**MATERIAL FOR THIS EXERCISE**.

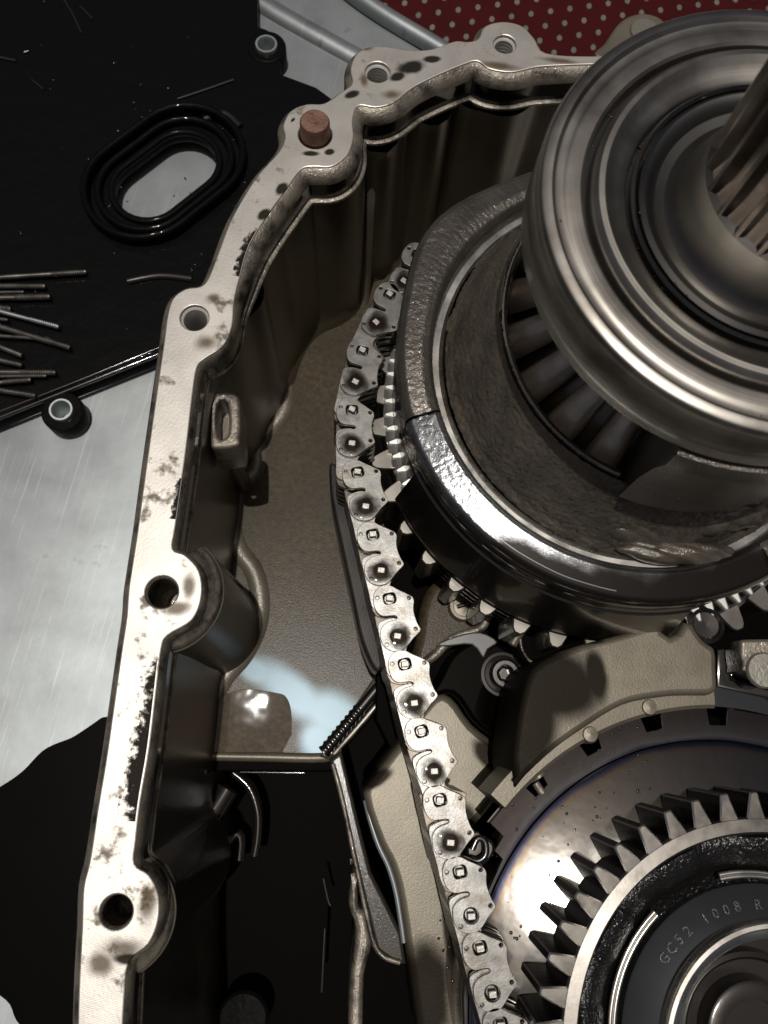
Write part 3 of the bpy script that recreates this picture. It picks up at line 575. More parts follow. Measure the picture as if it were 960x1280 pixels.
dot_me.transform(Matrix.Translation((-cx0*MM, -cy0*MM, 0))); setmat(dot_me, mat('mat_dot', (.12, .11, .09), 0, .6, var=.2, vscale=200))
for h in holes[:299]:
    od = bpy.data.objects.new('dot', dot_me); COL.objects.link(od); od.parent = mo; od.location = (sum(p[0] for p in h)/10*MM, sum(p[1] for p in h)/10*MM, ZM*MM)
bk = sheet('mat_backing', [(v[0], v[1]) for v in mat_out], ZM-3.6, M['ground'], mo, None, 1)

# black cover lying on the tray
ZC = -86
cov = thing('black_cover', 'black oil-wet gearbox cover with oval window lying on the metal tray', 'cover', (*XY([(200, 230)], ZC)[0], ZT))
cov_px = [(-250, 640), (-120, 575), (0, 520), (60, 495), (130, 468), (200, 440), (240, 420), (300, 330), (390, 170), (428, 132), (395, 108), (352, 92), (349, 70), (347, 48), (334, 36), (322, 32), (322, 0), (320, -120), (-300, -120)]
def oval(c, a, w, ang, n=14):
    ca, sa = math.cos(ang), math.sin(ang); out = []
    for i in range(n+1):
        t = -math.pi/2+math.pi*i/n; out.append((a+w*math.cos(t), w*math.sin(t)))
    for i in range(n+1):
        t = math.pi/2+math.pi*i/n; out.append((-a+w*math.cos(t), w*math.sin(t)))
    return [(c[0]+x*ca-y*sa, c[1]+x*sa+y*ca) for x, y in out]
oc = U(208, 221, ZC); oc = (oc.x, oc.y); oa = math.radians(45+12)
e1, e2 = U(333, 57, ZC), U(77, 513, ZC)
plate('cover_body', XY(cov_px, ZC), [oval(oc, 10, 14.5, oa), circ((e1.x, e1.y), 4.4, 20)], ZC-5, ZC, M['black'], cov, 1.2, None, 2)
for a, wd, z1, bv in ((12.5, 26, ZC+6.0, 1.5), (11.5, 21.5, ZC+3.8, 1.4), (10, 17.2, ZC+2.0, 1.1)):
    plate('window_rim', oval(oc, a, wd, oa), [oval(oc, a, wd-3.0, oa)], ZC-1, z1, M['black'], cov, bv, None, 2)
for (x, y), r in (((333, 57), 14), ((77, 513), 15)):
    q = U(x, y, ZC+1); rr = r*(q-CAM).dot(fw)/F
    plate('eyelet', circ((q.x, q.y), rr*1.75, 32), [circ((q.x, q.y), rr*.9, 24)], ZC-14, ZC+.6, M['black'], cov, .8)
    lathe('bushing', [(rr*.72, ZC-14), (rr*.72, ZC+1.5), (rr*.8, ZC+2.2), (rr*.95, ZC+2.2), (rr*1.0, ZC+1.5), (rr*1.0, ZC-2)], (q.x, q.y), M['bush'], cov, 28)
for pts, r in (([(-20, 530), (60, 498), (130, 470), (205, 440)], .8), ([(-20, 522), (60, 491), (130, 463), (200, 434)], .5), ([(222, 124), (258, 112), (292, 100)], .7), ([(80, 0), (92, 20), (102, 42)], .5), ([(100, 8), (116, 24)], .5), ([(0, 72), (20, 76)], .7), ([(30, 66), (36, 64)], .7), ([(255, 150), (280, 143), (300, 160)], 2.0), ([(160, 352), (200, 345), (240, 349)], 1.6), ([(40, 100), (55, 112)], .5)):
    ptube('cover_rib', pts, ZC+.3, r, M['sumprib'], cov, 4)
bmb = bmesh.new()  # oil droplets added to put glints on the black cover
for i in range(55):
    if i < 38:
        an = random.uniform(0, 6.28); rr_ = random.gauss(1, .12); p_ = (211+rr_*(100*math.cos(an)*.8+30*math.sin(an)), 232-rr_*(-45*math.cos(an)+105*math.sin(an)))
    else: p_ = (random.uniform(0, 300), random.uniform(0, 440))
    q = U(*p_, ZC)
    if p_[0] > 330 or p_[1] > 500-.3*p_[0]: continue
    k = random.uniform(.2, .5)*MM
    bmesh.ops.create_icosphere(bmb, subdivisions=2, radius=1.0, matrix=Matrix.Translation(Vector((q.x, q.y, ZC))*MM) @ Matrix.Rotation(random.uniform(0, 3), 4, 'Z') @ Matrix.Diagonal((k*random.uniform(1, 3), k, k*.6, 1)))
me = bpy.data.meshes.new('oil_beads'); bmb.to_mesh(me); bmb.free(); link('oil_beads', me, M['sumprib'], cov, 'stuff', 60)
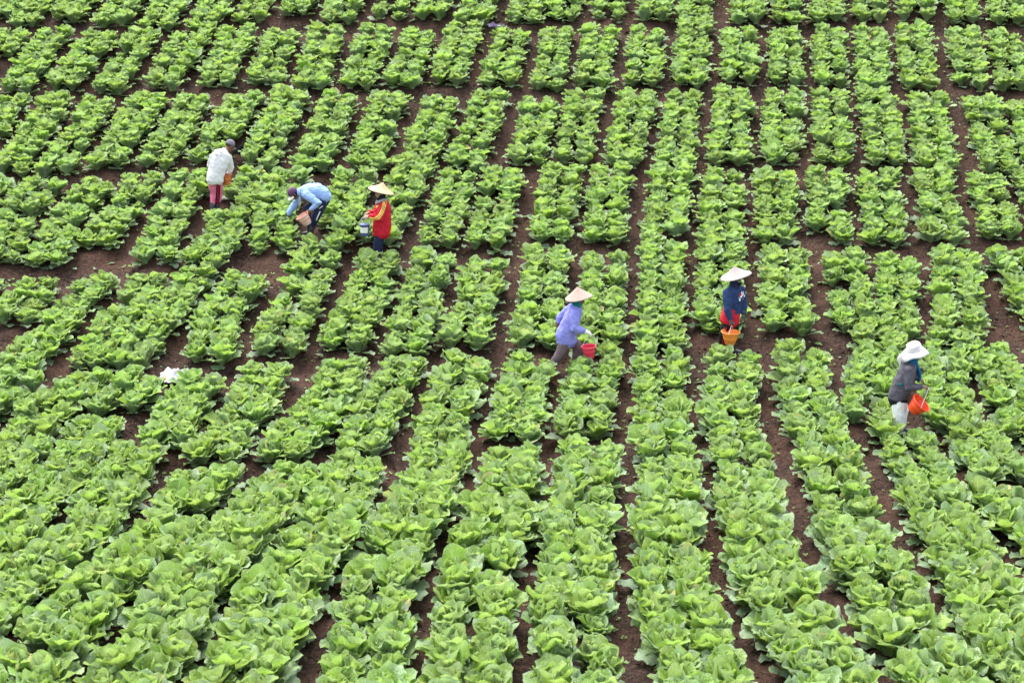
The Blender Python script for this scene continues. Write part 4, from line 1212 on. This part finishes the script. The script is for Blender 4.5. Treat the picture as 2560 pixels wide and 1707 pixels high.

**EXERCISE PROMPT**.
From the records above, report the count of lines containing "picture" and nothing more.

**TASK OUTPUT**.
2